United Technologies announces exit from helicopter business

An MH-60 Blackhawk helicopter at the front gate of Sikorsky Aircraft's Stratford plant (WTNH)

HARTFORD, Conn. (WTNH) — United Technologies announced early Monday morning that it will separate its Connecticut-based Sikorsky Aircraft business from the rest of the company.

In a statment released by UTC Monday, the company stated they will focus on high-technology systems and services to the aerospace and building industries. It says a decision on selling or spinning off Sikorsky will be made by the end of the third quarter.

United Technologies President and Chief Executive Officer Gregory Hayes made the official announcement early Monday:

“Our strategic review has confirmed that exiting the helicopter business is the best path forward for United Technologies. Sikorsky is the world’s premier helicopter company and through a series of strategic wins is well positioned for long-term growth.  However, separation of Sikorsky from the portfolio will allow both United Technologies and Sikorsky to better focus on their core businesses.  Over the coming weeks, we’ll determine whether a spinoff or direct sale is the best way to enhance Sikorsky’s long-term success and create the most value for customers and shareholders.”

 

“It’s very simple Sikorsky lately has had about a 2.9 percent profit margin and that’s insufficient for CEO Hayes,” said Quinnipiac Business Professor David Cadden. When News 8’s Stephanie Simoni asked him, ‘If you were an employee at Sikorsky right now would you be nervous?’ Cadden replied, “To some extent I would be nervous. They have about 15,000 people worldwide so it’s probably going to be acquired rather than a straight spin-off.”

If they do sell, Cadden says layoffs are likely.

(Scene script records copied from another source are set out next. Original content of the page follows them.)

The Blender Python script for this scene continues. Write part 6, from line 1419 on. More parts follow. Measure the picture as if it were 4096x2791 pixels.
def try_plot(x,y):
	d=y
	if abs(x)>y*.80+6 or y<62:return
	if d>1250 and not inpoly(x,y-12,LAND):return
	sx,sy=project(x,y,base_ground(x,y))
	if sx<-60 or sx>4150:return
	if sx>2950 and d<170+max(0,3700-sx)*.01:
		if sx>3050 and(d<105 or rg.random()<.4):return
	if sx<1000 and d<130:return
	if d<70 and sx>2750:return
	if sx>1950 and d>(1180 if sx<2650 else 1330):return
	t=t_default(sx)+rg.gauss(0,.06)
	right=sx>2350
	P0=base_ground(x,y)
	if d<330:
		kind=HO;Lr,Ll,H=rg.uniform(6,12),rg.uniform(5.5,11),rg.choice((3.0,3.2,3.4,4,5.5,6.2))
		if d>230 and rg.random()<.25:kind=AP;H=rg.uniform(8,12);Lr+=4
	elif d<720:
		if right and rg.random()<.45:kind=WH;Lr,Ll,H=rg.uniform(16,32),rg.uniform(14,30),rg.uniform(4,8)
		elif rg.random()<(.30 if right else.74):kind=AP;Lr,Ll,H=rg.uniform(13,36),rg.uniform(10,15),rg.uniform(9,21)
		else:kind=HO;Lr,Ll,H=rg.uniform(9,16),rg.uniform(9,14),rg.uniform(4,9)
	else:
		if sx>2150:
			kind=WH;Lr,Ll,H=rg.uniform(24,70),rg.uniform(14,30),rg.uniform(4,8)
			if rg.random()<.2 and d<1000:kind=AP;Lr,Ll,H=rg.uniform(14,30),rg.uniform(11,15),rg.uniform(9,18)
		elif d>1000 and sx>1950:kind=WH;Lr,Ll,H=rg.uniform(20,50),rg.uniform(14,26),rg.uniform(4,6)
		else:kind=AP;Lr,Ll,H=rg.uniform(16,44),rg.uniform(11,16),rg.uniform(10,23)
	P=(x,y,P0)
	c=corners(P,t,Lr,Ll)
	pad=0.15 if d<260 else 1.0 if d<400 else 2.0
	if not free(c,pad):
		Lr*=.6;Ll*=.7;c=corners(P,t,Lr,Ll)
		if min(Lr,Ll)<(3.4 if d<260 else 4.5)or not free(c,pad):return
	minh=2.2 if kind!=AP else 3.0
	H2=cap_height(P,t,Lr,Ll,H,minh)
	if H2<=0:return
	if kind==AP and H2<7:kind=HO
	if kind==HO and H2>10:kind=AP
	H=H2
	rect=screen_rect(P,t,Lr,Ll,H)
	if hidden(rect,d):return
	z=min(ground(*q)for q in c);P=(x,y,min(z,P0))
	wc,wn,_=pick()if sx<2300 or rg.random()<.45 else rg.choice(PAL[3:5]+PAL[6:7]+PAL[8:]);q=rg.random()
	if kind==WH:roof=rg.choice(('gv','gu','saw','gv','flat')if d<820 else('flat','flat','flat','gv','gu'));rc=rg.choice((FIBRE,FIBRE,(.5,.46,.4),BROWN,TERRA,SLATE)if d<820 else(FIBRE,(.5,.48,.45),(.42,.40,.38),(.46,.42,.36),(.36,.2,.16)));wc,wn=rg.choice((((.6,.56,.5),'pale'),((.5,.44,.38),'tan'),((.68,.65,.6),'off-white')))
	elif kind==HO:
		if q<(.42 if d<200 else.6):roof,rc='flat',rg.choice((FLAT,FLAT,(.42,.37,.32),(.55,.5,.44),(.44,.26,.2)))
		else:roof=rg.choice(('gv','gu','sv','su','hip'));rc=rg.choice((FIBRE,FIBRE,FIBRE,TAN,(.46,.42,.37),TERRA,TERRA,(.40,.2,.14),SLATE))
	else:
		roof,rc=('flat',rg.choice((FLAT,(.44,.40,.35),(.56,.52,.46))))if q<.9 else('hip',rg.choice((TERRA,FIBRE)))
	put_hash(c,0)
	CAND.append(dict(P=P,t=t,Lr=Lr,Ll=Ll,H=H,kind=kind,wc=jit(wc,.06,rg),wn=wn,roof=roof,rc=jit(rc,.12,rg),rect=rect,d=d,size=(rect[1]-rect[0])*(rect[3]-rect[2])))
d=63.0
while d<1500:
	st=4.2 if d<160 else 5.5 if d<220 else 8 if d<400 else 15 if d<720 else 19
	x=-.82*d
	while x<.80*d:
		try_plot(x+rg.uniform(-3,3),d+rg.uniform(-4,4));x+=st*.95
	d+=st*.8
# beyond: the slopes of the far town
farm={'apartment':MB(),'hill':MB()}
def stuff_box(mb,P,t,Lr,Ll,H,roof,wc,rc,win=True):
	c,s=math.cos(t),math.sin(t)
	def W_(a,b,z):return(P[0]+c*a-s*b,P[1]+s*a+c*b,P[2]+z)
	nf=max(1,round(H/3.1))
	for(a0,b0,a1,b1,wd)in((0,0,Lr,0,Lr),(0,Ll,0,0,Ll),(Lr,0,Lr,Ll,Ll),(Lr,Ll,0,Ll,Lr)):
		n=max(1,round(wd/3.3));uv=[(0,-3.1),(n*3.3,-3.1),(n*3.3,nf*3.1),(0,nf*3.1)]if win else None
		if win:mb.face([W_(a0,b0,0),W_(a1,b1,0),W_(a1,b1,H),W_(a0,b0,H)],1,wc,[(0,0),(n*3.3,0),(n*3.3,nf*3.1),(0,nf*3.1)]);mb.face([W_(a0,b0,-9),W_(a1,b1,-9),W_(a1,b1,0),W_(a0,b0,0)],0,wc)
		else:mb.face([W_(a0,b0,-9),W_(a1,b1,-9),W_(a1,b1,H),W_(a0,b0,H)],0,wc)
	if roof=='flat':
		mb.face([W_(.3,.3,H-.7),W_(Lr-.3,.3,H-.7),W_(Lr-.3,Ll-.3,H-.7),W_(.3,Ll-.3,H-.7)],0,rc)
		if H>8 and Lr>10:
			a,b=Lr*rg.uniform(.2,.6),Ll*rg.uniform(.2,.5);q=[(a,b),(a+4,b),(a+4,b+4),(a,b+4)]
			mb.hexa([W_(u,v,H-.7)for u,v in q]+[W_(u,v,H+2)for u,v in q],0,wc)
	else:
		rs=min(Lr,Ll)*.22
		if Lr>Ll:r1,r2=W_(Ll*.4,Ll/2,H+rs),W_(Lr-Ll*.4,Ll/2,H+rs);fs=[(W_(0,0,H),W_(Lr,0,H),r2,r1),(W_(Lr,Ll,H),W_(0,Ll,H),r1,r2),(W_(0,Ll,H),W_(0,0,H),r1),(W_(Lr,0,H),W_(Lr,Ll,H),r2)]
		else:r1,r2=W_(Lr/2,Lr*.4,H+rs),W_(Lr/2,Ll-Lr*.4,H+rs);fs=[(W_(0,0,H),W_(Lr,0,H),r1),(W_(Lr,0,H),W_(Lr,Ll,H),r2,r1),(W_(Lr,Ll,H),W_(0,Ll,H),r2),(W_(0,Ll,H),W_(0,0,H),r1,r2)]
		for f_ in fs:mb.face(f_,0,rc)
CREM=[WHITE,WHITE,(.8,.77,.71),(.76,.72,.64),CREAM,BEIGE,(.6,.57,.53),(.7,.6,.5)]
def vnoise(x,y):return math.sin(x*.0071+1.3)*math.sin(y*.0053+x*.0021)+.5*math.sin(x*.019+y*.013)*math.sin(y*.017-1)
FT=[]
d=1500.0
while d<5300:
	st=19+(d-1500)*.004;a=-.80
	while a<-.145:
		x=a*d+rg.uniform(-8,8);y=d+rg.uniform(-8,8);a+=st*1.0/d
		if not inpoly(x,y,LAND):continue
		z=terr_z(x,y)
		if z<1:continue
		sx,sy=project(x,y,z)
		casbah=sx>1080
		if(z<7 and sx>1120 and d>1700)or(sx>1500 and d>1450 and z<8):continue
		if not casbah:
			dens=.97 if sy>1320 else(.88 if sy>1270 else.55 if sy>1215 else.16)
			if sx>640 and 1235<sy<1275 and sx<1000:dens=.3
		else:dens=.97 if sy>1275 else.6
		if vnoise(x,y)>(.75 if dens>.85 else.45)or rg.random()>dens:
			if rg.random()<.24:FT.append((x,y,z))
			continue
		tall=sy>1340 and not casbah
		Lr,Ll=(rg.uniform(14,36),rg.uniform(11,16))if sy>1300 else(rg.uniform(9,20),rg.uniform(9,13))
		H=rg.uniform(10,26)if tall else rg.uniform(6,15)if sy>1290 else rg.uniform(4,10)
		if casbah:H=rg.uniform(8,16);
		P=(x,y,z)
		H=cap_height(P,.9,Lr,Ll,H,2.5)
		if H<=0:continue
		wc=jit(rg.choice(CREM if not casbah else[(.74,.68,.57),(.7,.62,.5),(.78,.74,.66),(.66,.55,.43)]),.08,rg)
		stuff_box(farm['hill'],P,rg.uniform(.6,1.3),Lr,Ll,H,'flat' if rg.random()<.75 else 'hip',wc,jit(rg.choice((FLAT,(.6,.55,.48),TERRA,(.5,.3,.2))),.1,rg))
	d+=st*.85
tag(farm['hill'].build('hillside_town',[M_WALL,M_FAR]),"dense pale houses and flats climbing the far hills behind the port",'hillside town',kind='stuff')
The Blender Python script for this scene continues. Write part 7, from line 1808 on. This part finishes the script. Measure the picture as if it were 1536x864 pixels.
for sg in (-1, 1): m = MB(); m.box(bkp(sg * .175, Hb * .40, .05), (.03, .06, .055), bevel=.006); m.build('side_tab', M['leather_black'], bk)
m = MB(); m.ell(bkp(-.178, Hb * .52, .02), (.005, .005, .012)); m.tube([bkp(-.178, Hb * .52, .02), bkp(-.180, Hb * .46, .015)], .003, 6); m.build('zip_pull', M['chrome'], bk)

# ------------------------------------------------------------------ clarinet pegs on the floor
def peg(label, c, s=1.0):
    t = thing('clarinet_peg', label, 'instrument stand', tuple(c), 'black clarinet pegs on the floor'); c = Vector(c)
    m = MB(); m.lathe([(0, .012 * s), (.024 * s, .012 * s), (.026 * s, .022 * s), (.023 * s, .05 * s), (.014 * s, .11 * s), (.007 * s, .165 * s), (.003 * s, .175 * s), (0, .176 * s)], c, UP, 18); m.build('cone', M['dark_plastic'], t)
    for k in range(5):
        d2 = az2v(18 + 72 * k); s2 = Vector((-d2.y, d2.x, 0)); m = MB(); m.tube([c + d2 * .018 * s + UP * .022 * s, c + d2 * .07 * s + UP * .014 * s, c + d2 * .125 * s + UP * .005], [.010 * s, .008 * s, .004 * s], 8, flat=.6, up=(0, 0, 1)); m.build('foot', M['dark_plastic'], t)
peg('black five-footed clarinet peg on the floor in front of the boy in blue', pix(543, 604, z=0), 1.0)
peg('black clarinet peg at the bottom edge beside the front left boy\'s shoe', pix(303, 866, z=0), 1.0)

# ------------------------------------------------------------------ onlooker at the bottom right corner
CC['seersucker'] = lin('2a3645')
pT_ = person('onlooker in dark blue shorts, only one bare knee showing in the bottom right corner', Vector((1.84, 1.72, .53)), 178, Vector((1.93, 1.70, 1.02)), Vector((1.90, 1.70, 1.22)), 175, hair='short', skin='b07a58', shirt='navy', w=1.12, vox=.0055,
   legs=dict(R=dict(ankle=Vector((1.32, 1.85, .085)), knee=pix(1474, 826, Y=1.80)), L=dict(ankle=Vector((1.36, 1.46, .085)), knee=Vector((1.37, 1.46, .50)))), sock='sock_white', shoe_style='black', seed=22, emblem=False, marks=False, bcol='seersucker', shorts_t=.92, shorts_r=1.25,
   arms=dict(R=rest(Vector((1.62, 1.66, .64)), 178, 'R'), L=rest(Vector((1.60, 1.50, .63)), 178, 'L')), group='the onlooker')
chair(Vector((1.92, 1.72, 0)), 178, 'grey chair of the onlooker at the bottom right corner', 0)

“Whenever there’s an acquisition you always anticipate you’re gong to save money that you spent buying the company by cutting staff,” said Cadden. He said Boeing might be a contender to buy the company. “If I were a betting man which I’m not I’d say it would be with Boeing.”

Excluding Sikorsky, United Technologies expects 2015 earnings per share of $6.35 to $6.55 on sales of $58 to $59 billion. With Sikorsky, earnings per share are expected at $6.55 to $6.85, from $6.85 to $7.05.

United Technologies expects 10 cents to 20 cents per share of separation costs and a 10-cent per share decline in Sikorsky operations due to oil and gas market weakness.

Senator Richard Blumenthal (D-Conn.) issued the following statement regarding the anouncement:

“Regardless of corporate structure, Sikorsky’s skilled and dedicated workforce will continue to produce the world’s best helicopters– a critical national security asset. I will continue to strongly support military budgets that recognize the vital value of Sikorsky helicopters to our national defense, including robust funding in the authorization bill now before the Senate.  For both military and civilian uses, Sikorsky’s products are the gold standard– a fact unchanged by this planned shift in ownership,”

Later Monday morning, Stratford Mayor John Harkins echoed Senator Blumenthal’s comments.

“Since Igor Sikorsky first flew the helicopter here decades ago, Stratford has been home to the best helicopters in the world. Regardless of who owns Sikorsky Aircraft after the restructuring recently announced by UTC, the Town of Stratford is looking forward to continuing its strong working relationship with Sikorsky for many more decades to come.”